Born in Bloemfontein in Free State, Van den Heever later went on to be educated at the famous Affies' secondary school (Afrikaanse Hoër Seunskool) in Pretoria, which has produced the likes of Springboks Pierre Spies and Wynand Olivier.

As a son of a naval doctor, Van den Heever moved around a bit as a youngster, but straight from impressing with Affies' he was quickly swallowed into the world of professional rugby with Pretoria-based franchise the Bulls.


"Originally, I played rugby for the Bulls. After school I was contracted there and I played there for three or four years. Then I signed with the Stormers, and played with them for two seasons.

"But when the opportunity to play for Munster came along, I grabbed it with both hands," said the 24-year-old, who has already won two Currie Cups and a Super 14 title.

The life-changing move was not without its hiccups though. After his arrival at the start of November, Van den Heever sustained a broken hand in his first full appearance against Dragons, which set his rapid progress back a step.

But he wasn't the first former Bulls player to break his hand on his Munster debut – an unwanted memory that CJ Stander has also collected first time out against Glasgow.

"Maybe we are not used to the cold. We go on the field and we get brittle and we break easily," he joked. "I think it didn't help with me getting the hand injury, that was not the start I wanted.

"But I have been training very hard since and I have been trying to pull my weight around here.

"The first couple of days it was tough to get along, landing in a new country, trying to figure out how the set-up works, how the city works and all the things you need to know to get along.

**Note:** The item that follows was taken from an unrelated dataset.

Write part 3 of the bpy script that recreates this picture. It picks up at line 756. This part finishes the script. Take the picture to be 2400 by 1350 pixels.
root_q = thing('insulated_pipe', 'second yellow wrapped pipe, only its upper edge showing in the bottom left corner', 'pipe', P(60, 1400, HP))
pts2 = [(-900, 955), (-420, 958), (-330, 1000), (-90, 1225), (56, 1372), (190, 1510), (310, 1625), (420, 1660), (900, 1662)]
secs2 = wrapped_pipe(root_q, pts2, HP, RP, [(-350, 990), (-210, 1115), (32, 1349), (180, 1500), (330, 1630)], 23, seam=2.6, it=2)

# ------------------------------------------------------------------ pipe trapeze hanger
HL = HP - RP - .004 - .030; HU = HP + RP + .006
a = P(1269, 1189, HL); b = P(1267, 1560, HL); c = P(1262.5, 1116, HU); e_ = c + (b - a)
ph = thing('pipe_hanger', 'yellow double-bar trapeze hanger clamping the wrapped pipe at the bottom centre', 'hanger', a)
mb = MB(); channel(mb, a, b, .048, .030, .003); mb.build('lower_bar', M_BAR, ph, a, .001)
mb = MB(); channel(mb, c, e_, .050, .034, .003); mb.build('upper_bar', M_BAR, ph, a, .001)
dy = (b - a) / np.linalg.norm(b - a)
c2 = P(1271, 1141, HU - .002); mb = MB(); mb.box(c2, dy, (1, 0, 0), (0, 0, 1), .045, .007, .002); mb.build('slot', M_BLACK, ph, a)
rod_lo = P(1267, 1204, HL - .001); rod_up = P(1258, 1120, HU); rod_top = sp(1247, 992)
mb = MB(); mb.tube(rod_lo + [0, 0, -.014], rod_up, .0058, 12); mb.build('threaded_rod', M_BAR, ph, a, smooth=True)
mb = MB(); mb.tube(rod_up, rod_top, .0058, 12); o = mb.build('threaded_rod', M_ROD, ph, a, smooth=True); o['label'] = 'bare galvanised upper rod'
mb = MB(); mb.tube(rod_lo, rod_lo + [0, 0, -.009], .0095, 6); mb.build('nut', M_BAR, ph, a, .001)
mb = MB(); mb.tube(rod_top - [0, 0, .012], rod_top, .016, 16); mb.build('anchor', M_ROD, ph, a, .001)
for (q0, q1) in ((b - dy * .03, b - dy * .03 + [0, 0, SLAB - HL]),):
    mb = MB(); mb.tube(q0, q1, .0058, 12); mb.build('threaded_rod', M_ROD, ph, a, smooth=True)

"But I've settled in now. In many ways the move is a lot easier to make when you don't have kids and a family and big responsibilities. At this stage, it was easier to make the move to make a long career in Ireland."

Having compatriots BJ Botha and CJ Stander in the Munster camp has certainly helped Van den Heever acclimatise, but his wedding in June will also allow his fiancé, Elsje, join him in Limerick on a permanent basis.

Right now, much of his free time is taken up by long-distance wedding planning, but a return to normalcy will be most welcome, he says.

"We are getting married on June 21, so I am looking forward to that. We are having the wedding on a wine farm near Cape Town. There are lots of wedding plans to make, and plenty of decisions to reach.

"Elsje comes to visit now and then, but with the visa laws she cannot stay longer than two months at a time. She has loads to do with the wedding coming up, but after we get married, hopefully, she'll make the move over here in June or July."

But before nuptials, Van den Heever is committed to forcing his way into the Munster first team on a permanent basis. Last week he was called into the Heineken Cup squad for the first time, and he is expected to play some part against Leinster tomorrow. Tackling the big challenges are why he's here though.

"I don't know (if I'm ready for the Heineken Cup) yet, but if I keep my head down and keep working hard the opportunity will arise. I'll take it with both hands if I do get it. I'm looking forward to, hopefully, getting the opportunity.

"You can see it in training since the start of the week, the guys have taken a huge step-up in mental preparation. They know what the game is going to be like on Saturday and they are much more focused in their execution, they are sharp, everything is been done flat-out, and everyone knows their role in the game plan.

"Things are going very well this week and I'm looking forward to the squad selection. I have been pretty happy with the last couple of weeks and I have been working hard to make the cut."